Today, I visited Jade and Jay, co-founders of Street Dreams to discuss their work in Wycombe’s deprived communities.

Steve and Jay, co founder of Street Dreams, discussing the Street Dreams Work Model

Too many people wrongly assume that Buckinghamshire is a utopia without social problems, but, as I have reported before, there is every reason to support good quality social action here. Jay and Jade explained how they help “disadvantaged, disengaged and disruptive young people to help them achieve a sustainable positive life”.

We discussed a wide range of issues from drug dealing and lack of parental support, to parental dependency on children, gang activity and imprisonment. The Street Dreams model to turn participants into volunteers and youth development workers promotes self esteem and programme sustainability, and I was delighted to find the team encourages entrepreneurship and sport.

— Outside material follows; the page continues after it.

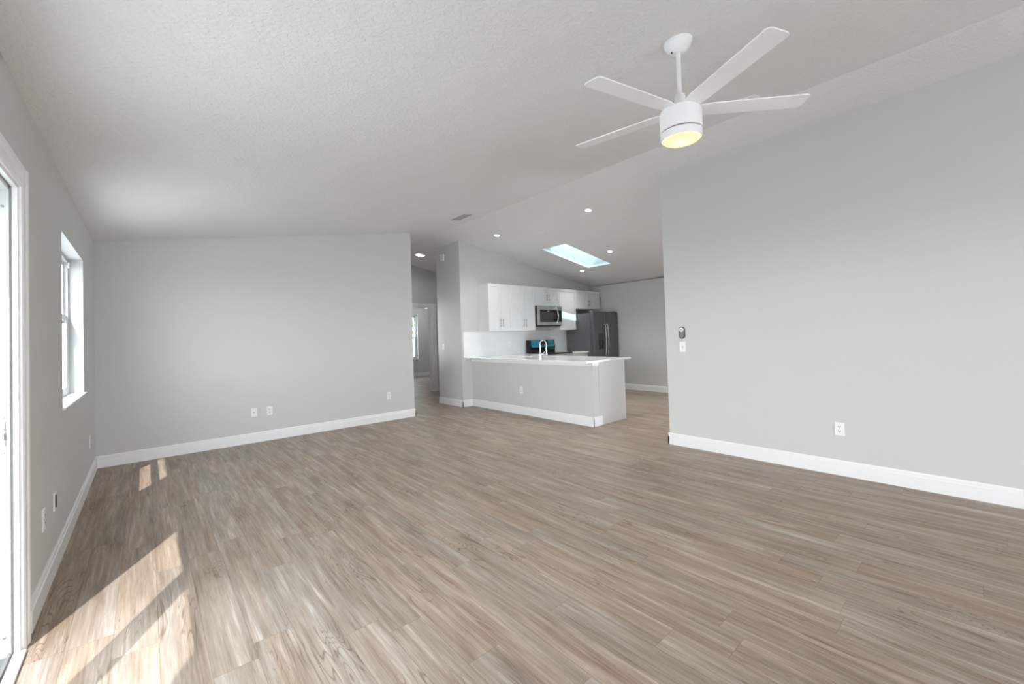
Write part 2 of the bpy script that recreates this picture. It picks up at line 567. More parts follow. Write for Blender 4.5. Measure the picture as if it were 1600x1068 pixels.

We particularly discussed the operation of the third sector and I recommended the Centre for Social Justice report Breakthrough Britain: Third Sector and the Centre for Policy Studies paper A Step Change in UK Philanthropy. As the CSJ report says:

The war on poverty will only be won by liberating the third sector from the incessant pressure to do the government’s work in the government’s way. Innovative social entrepreneurs and grassroots projects need to be trusted and equipped to find new solutions to these intractable problems. It can be done.

At Street Dreams, as at The Oasis Partnership, the Lane End Oasis Centre and others, there is innovative social entrepreneurship happening in Wycombe: we must support it.